Please repeat, exactly and with nothing added, the lines running from the line that contains "Write part 3" to the line that contains "tube('seatstay', spline([tuple(P(2230, 800, 1.17)", both lines included.

§ **RECORDS PROVIDED**

--- Start ---

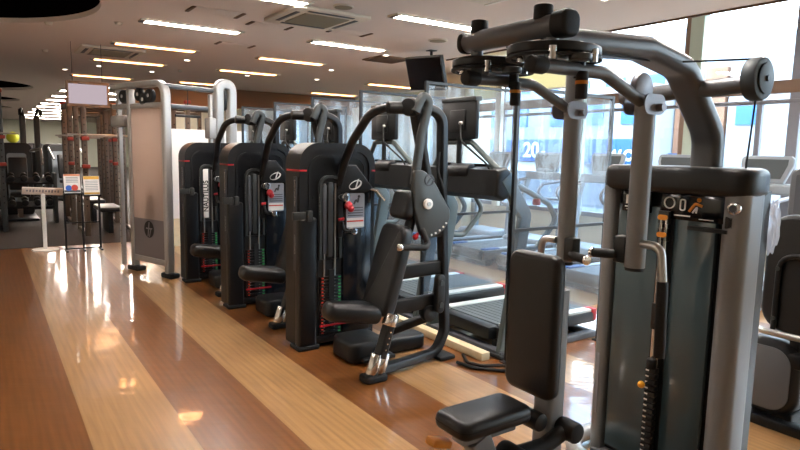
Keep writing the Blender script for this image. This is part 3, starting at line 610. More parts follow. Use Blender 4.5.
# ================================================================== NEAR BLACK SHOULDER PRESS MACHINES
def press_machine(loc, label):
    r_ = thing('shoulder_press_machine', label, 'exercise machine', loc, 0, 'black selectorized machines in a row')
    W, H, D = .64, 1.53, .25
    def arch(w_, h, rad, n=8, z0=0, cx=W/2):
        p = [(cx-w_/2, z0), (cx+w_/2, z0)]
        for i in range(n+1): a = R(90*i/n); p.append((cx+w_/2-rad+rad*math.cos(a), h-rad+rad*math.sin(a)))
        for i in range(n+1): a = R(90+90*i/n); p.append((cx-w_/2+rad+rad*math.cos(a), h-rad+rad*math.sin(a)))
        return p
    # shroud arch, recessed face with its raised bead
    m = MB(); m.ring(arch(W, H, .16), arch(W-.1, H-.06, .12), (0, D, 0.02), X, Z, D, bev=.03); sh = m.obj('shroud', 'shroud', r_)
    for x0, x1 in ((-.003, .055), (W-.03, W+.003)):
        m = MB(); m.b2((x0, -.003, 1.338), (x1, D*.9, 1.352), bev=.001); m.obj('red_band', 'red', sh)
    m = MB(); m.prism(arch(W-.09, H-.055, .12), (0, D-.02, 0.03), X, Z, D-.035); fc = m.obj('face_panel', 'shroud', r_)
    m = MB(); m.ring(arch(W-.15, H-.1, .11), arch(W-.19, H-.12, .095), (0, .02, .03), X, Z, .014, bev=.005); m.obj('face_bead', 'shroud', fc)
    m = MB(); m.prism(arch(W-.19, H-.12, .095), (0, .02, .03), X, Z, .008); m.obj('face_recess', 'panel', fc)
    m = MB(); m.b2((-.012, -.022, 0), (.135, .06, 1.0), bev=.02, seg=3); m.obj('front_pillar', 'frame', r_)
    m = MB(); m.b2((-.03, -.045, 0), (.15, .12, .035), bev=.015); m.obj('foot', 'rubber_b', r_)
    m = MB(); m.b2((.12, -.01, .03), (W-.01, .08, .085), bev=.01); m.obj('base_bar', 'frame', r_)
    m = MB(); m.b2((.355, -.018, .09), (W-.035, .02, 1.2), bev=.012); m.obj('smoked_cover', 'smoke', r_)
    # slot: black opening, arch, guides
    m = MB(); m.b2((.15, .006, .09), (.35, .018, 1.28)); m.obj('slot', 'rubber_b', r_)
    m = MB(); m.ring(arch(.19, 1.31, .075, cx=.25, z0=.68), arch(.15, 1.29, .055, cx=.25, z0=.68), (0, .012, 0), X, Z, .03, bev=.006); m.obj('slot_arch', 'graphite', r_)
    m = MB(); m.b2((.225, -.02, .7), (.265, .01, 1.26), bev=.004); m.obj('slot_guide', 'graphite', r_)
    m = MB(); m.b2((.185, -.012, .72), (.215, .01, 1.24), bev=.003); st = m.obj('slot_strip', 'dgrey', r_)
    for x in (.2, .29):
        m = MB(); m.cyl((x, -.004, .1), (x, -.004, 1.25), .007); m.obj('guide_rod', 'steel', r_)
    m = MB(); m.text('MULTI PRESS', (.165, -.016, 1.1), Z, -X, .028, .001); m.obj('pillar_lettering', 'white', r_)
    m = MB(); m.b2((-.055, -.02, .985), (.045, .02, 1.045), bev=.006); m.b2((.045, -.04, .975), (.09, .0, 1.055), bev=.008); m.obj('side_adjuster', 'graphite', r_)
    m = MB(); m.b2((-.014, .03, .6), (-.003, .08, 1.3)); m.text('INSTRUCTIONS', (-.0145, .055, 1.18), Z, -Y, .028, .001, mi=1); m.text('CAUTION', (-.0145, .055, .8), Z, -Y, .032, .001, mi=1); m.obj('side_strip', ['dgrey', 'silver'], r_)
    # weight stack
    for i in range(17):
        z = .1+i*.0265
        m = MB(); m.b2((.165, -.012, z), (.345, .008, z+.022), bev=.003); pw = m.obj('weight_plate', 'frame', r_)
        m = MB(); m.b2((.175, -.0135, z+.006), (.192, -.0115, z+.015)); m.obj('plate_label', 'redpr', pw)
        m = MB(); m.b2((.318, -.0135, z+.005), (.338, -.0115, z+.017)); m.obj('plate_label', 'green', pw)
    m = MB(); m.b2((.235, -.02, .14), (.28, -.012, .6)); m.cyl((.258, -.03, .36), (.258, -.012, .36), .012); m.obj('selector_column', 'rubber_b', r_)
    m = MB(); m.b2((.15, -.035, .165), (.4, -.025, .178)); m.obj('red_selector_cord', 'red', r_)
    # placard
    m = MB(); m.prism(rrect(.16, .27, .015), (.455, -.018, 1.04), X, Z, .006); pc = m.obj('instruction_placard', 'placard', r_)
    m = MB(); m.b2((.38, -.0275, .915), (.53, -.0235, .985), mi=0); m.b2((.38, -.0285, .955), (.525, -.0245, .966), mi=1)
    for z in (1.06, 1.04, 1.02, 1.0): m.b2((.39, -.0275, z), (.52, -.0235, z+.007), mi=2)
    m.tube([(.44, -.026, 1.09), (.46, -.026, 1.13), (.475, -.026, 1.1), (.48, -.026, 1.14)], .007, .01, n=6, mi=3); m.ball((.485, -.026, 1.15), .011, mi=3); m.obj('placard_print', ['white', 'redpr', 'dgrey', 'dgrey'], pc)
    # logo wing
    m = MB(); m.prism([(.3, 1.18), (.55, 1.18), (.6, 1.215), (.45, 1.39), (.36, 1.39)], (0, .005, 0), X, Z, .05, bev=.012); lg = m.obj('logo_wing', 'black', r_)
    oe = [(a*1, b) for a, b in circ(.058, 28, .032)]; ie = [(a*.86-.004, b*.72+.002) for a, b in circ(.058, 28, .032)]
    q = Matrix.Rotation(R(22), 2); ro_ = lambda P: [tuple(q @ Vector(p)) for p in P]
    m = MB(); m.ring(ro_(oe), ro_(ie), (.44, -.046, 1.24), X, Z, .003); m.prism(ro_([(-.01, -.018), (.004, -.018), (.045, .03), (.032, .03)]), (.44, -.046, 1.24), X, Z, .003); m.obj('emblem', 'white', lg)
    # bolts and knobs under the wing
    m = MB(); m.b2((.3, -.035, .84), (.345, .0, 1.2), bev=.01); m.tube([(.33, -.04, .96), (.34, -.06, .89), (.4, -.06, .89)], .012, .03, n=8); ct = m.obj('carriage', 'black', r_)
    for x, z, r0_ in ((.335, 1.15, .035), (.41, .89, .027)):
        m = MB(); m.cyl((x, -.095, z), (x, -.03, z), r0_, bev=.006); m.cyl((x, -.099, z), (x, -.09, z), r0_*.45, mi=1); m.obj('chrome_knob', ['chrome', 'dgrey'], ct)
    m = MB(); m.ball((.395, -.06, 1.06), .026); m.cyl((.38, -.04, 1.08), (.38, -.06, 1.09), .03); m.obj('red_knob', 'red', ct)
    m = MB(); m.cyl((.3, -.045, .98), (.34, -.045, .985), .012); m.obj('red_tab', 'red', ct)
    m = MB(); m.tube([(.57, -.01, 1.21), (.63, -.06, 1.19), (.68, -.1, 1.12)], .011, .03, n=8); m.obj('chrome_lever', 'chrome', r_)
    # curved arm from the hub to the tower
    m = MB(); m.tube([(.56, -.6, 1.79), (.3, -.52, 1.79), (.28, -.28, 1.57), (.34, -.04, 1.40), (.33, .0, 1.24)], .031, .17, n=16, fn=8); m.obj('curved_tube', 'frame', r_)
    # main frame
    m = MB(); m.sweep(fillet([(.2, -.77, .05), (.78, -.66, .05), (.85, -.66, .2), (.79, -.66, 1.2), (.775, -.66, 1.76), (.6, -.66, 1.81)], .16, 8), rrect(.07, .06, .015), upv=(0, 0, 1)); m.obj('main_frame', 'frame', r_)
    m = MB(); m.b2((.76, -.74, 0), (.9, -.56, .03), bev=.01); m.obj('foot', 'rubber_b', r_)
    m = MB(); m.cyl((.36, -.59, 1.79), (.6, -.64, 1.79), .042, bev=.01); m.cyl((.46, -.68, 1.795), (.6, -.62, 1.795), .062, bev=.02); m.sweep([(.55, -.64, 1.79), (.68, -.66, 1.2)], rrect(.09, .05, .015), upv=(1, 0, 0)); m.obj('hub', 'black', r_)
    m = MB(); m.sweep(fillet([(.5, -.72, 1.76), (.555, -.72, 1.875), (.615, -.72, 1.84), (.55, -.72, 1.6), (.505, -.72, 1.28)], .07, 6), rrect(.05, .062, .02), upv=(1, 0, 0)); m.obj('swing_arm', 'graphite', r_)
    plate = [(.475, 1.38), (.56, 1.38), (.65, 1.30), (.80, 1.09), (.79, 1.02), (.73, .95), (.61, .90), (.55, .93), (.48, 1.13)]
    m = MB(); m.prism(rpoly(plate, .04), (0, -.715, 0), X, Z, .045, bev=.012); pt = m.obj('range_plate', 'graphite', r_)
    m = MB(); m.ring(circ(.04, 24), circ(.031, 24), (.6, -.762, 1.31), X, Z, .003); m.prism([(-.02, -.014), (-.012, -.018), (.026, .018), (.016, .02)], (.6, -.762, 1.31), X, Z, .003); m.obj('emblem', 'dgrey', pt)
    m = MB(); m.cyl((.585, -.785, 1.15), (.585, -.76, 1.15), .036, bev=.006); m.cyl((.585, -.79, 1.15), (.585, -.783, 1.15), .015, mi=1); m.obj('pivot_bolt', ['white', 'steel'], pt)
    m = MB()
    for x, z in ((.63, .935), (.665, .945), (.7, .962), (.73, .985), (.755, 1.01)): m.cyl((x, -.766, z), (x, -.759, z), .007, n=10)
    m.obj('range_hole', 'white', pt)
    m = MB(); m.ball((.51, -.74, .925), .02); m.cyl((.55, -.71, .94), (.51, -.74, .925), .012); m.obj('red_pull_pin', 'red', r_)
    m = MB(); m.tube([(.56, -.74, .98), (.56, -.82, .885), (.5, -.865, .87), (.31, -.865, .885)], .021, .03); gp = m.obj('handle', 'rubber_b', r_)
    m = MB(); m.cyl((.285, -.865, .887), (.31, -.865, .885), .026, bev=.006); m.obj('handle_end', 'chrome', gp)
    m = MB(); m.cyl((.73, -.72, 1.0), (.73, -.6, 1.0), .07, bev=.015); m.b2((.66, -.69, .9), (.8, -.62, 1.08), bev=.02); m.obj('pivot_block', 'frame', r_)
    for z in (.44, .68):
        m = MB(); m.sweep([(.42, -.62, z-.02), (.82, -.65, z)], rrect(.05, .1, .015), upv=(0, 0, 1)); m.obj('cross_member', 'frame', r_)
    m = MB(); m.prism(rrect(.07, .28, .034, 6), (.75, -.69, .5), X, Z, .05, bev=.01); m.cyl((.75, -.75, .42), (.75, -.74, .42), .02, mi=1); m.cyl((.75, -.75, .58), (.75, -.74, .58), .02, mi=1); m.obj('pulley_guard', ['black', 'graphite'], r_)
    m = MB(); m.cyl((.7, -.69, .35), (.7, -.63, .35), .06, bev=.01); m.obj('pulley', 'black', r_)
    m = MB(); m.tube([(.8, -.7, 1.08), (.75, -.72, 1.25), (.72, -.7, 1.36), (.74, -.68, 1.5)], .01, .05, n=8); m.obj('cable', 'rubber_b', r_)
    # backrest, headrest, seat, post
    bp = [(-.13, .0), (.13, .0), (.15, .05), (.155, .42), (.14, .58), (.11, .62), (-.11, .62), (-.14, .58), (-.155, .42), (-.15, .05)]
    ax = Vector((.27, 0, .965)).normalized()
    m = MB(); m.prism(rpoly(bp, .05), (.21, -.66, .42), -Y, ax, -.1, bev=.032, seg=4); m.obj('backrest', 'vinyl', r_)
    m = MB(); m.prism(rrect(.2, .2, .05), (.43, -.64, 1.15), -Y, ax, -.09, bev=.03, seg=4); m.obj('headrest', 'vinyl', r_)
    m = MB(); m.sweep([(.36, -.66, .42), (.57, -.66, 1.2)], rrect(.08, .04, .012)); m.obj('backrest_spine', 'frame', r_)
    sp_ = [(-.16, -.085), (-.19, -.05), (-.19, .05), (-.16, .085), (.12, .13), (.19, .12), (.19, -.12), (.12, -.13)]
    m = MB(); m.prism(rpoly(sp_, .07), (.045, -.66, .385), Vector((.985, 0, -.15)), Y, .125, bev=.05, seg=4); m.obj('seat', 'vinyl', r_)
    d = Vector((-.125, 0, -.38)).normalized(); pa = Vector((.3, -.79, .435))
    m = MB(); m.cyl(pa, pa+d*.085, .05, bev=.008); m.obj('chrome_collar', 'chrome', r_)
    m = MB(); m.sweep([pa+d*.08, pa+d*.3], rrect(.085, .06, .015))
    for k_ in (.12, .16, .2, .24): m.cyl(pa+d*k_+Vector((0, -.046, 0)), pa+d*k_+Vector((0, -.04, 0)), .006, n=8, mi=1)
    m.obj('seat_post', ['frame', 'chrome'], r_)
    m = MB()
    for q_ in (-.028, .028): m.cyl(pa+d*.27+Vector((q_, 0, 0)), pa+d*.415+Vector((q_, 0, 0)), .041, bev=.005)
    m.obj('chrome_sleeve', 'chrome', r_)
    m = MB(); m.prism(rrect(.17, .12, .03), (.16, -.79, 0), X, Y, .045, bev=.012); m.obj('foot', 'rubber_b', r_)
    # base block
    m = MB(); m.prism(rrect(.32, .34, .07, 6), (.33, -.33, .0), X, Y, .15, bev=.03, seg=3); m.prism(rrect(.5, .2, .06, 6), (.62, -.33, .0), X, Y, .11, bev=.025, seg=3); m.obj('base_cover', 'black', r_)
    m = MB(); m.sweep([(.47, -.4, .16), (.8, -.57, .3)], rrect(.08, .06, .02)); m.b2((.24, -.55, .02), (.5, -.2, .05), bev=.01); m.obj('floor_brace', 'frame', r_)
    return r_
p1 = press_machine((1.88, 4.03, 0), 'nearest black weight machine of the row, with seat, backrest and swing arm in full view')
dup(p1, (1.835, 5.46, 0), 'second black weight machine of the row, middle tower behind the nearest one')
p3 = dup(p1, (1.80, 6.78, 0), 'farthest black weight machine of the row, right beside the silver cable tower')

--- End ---
--- Start ---

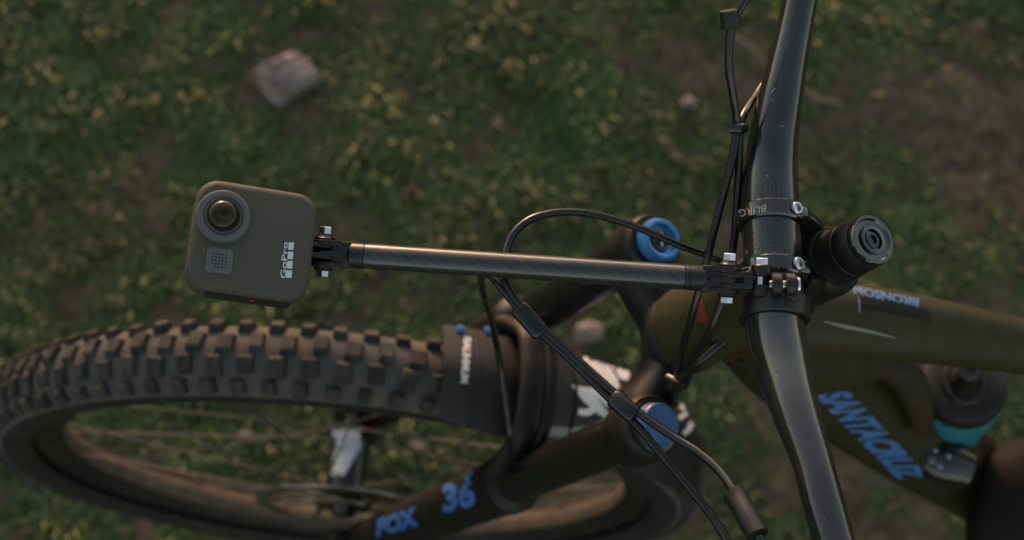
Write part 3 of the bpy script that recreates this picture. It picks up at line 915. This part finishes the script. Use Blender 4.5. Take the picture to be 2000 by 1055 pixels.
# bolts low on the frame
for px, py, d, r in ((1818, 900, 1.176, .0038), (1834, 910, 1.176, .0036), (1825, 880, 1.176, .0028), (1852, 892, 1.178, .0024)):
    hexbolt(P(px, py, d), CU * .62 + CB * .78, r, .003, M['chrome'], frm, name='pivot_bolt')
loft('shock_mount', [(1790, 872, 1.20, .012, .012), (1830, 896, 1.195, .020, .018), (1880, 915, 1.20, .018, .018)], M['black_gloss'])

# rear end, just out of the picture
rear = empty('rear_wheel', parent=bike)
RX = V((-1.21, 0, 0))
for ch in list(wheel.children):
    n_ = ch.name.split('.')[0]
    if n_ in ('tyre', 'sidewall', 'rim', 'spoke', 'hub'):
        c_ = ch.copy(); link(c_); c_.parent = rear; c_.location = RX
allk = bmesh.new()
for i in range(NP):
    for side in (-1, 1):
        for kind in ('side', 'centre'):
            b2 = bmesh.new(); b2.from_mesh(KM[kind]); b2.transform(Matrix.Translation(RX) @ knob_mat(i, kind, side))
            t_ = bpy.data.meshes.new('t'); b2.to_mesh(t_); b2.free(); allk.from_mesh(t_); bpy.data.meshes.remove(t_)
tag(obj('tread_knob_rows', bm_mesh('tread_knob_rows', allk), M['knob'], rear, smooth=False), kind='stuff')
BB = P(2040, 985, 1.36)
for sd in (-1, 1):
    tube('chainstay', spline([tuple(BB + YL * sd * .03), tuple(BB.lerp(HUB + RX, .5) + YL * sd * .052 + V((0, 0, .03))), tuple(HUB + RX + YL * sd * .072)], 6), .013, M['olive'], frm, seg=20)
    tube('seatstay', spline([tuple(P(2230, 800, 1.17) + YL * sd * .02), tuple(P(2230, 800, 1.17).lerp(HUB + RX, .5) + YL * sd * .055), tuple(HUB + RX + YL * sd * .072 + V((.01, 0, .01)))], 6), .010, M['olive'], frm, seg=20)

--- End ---
--- Start ---

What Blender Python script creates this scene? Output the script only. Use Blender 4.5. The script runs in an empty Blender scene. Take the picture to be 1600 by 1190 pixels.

--- End ---

§ **SOLUTION BELOW**
Write part 3 of the bpy script that recreates this picture. It picks up at line 915. This part finishes the script. Use Blender 4.5. Take the picture to be 2000 by 1055 pixels.
# bolts low on the frame
for px, py, d, r in ((1818, 900, 1.176, .0038), (1834, 910, 1.176, .0036), (1825, 880, 1.176, .0028), (1852, 892, 1.178, .0024)):
    hexbolt(P(px, py, d), CU * .62 + CB * .78, r, .003, M['chrome'], frm, name='pivot_bolt')
loft('shock_mount', [(1790, 872, 1.20, .012, .012), (1830, 896, 1.195, .020, .018), (1880, 915, 1.20, .018, .018)], M['black_gloss'])

# rear end, just out of the picture
rear = empty('rear_wheel', parent=bike)
RX = V((-1.21, 0, 0))
for ch in list(wheel.children):
    n_ = ch.name.split('.')[0]
    if n_ in ('tyre', 'sidewall', 'rim', 'spoke', 'hub'):
        c_ = ch.copy(); link(c_); c_.parent = rear; c_.location = RX
allk = bmesh.new()
for i in range(NP):
    for side in (-1, 1):
        for kind in ('side', 'centre'):
            b2 = bmesh.new(); b2.from_mesh(KM[kind]); b2.transform(Matrix.Translation(RX) @ knob_mat(i, kind, side))
            t_ = bpy.data.meshes.new('t'); b2.to_mesh(t_); b2.free(); allk.from_mesh(t_); bpy.data.meshes.remove(t_)
tag(obj('tread_knob_rows', bm_mesh('tread_knob_rows', allk), M['knob'], rear, smooth=False), kind='stuff')
BB = P(2040, 985, 1.36)
for sd in (-1, 1):
    tube('chainstay', spline([tuple(BB + YL * sd * .03), tuple(BB.lerp(HUB + RX, .5) + YL * sd * .052 + V((0, 0, .03))), tuple(HUB + RX + YL * sd * .072)], 6), .013, M['olive'], frm, seg=20)
    tube('seatstay', spline([tuple(P(2230, 800, 1.17) + YL * sd * .02), tuple(P(2230, 800, 1.17).lerp(HUB + RX, .5) + YL * sd * .055), tuple(HUB + RX + YL * sd * .072 + V((.01, 0, .01)))], 6), .010, M['olive'], frm, seg=20)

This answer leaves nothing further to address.